Reconsidering the role of online tutors in asynchronous online discussions
DOI:
https://doi.org/10.54337/nlc.v6.9341Keywords:
Online learning, e-Moderation, Grounded theory, DichotomyAbstract
A number of publications in the field of e-learning highlight the importance of the “moderator's” approach to developing students’ online learning. They identify that the major challenges for online teachers arise from the diversity of roles which moderators are required to undertake. However, little is reported about the roles e-moderators actually adopt in different learning contexts, and how these range between ‘teaching’ and ‘facilitating’. This research focused on the ways in which several different e-moderators in higher education approached the online learning with students. Four case studies were carried out in two research settings of blended learning, which involved fully online sessions. The first three case studies, as part of the first research setting, offered an insight into the moderation practices of a novice moderator and two guest expert moderators and the reaction of seventeen students to these moderation practices. The fourth one explored in a different research setting the moderation of a group of twenty five students by a moderator, who was the face-to-face lecturer of the same group of students.

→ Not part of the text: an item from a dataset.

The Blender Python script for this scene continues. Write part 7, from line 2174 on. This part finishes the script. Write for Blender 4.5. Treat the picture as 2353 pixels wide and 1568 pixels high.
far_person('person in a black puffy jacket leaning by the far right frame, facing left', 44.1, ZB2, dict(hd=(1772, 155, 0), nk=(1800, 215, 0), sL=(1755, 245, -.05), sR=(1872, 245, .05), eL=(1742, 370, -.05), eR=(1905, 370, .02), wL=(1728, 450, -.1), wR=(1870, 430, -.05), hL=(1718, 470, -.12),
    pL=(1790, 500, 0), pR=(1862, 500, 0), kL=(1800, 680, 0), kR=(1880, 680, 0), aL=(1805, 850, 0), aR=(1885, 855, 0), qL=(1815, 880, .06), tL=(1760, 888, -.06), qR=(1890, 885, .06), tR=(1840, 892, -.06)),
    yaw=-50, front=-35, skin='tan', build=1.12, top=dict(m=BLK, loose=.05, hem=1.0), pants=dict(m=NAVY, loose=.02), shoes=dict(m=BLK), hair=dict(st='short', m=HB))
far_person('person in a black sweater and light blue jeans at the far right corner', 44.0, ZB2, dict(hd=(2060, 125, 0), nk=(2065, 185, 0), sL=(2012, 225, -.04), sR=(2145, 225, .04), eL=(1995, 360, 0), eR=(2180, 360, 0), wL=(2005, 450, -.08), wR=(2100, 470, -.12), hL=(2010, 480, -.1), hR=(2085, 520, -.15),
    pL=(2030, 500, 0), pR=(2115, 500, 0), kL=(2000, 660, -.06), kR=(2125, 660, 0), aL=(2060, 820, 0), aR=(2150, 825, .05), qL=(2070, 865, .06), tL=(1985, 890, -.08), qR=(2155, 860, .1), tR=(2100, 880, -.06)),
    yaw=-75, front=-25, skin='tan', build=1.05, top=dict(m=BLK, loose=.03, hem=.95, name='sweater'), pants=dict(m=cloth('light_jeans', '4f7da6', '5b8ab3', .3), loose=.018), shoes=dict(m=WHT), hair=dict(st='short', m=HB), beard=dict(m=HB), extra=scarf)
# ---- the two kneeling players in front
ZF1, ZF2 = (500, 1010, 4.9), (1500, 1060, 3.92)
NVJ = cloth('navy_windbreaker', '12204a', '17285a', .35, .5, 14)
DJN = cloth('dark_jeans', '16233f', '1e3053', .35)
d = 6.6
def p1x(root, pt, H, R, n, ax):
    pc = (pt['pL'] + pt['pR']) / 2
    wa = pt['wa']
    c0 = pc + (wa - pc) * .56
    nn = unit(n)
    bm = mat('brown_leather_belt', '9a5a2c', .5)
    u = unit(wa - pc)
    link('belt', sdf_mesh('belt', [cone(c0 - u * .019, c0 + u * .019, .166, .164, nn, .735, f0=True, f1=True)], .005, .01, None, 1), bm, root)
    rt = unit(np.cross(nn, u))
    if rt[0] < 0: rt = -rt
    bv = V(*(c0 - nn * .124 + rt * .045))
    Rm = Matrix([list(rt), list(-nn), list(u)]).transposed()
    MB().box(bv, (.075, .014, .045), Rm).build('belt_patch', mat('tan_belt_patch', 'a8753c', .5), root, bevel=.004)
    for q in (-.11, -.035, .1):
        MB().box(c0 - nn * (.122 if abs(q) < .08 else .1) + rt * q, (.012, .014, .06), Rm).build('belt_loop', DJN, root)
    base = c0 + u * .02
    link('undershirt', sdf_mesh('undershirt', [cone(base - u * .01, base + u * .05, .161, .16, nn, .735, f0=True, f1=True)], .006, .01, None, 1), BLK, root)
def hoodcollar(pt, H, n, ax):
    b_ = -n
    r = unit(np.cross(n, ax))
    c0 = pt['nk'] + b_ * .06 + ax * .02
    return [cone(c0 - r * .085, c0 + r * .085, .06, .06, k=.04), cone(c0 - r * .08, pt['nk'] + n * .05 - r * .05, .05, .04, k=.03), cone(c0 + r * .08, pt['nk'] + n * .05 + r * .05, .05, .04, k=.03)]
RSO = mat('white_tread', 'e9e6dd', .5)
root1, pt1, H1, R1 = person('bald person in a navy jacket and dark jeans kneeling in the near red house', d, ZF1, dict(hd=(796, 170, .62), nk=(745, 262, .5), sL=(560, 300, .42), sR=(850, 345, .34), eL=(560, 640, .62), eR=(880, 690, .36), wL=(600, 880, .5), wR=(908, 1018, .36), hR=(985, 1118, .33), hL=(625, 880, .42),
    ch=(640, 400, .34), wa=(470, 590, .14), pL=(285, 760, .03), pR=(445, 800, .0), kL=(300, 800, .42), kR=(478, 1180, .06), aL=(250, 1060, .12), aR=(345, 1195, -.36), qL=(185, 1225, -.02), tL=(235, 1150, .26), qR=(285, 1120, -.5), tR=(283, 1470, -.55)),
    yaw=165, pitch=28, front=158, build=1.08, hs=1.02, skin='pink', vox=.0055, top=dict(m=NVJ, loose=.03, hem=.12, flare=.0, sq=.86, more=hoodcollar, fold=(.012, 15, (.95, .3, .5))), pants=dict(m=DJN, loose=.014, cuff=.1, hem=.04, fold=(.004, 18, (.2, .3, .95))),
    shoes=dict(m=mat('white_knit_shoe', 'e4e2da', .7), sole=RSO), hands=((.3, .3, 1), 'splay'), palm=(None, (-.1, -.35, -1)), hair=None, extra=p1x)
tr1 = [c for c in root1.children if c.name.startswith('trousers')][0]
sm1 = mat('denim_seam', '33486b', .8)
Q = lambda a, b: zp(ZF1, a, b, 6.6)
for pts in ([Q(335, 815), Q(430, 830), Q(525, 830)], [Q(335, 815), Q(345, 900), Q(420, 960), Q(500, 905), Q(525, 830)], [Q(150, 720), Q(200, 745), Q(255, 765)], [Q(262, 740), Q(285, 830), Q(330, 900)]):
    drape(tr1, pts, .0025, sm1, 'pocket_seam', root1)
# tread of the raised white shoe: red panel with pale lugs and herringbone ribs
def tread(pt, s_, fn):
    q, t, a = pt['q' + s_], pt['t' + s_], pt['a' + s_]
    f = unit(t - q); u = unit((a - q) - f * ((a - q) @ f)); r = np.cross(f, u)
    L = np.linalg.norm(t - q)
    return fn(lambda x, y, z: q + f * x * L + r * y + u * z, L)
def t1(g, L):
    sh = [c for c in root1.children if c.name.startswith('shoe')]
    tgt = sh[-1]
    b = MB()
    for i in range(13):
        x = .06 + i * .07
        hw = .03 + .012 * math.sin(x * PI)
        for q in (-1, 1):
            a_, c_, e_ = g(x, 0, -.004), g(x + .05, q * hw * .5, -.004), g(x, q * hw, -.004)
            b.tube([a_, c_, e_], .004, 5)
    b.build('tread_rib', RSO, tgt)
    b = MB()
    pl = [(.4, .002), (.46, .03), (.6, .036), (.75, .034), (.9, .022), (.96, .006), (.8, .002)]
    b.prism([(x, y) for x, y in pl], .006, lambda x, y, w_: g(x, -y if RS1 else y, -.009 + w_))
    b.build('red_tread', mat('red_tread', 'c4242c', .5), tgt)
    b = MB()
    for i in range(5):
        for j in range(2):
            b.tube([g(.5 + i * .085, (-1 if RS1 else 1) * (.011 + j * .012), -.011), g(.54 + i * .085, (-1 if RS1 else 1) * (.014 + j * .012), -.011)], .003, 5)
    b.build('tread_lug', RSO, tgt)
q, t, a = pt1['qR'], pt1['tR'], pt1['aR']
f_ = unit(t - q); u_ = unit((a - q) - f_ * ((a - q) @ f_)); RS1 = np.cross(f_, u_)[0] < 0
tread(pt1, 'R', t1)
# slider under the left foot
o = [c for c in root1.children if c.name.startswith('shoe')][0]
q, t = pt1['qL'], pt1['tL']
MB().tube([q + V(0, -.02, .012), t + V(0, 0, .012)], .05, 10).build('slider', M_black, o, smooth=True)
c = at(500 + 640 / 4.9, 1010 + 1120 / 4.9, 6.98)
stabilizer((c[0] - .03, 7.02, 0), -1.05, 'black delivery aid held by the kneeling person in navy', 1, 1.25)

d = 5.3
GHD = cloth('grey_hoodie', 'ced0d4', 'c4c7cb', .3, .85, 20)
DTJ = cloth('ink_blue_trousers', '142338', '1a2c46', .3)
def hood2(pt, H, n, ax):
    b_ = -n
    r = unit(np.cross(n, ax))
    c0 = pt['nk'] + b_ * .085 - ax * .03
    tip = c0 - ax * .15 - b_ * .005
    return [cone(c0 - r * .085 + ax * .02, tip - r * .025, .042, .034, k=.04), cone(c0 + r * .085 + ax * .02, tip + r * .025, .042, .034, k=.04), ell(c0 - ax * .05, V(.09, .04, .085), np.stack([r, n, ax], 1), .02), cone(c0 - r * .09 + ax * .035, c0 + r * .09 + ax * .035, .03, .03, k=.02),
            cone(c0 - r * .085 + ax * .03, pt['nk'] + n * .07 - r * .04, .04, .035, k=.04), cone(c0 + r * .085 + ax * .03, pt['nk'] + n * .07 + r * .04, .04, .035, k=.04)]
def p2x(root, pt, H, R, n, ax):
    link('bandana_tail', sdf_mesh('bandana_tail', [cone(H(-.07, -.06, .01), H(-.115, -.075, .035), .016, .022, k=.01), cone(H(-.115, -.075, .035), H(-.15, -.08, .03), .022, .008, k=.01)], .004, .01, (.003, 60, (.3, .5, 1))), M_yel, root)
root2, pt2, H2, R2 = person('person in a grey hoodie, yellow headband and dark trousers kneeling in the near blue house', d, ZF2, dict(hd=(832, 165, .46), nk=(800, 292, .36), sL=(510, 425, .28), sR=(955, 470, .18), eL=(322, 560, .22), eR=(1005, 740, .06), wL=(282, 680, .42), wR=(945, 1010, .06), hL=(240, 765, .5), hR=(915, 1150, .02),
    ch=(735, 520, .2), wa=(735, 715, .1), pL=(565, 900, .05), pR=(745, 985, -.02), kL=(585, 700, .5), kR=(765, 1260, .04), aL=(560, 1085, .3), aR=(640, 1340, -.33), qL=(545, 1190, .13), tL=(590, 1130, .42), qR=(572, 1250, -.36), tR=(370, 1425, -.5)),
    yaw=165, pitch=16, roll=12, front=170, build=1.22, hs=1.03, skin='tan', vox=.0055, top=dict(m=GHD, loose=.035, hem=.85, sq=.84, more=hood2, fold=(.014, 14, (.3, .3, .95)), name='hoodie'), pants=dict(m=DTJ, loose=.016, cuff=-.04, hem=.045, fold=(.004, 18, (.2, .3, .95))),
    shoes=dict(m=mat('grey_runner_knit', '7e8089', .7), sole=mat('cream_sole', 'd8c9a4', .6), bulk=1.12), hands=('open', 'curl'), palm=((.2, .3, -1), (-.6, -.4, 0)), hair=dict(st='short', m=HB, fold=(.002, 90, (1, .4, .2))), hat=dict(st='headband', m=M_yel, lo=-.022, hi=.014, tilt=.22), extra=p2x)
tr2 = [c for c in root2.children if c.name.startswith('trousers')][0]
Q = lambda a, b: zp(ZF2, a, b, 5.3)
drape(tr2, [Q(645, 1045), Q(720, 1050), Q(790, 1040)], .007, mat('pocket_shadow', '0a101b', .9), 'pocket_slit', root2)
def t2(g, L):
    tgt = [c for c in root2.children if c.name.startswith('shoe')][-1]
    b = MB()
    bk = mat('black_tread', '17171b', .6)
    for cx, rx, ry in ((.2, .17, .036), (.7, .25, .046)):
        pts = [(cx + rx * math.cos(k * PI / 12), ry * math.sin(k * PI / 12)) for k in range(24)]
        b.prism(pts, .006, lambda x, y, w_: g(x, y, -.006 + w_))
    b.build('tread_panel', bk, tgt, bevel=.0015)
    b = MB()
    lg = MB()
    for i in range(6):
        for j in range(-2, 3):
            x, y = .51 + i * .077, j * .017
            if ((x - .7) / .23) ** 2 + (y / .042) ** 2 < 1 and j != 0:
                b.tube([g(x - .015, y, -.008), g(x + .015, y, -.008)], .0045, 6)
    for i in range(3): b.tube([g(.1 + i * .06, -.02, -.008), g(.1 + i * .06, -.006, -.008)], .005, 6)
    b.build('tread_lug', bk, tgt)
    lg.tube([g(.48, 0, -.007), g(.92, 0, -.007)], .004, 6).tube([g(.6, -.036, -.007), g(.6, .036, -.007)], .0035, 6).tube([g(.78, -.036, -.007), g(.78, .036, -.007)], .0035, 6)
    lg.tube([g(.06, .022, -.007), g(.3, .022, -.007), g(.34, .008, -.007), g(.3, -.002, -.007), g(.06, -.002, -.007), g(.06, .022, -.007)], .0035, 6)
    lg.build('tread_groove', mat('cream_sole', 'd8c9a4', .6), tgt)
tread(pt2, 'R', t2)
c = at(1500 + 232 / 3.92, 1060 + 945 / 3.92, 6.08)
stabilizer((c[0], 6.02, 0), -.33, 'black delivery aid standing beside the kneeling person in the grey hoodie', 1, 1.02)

A grounded theory approach was used to analyse and interpret the data. This generated a comparative insight into diverse moderation practices, and the consequent actions and reactions of e-moderators and students. The study found that there were pre-established relationships between the various actors involved in the discussions, which directly influenced how moderators intervened, and how students reacted. Distinct differences were identified in the ways individual moderators decided when and how to intervene. This resulted in a learner or teacher centred approach with a concentration on process or content. One of the main aspects of the moderation practice was therefore identified as ‘the dichotomy of moderation’, which is discussed in this paper.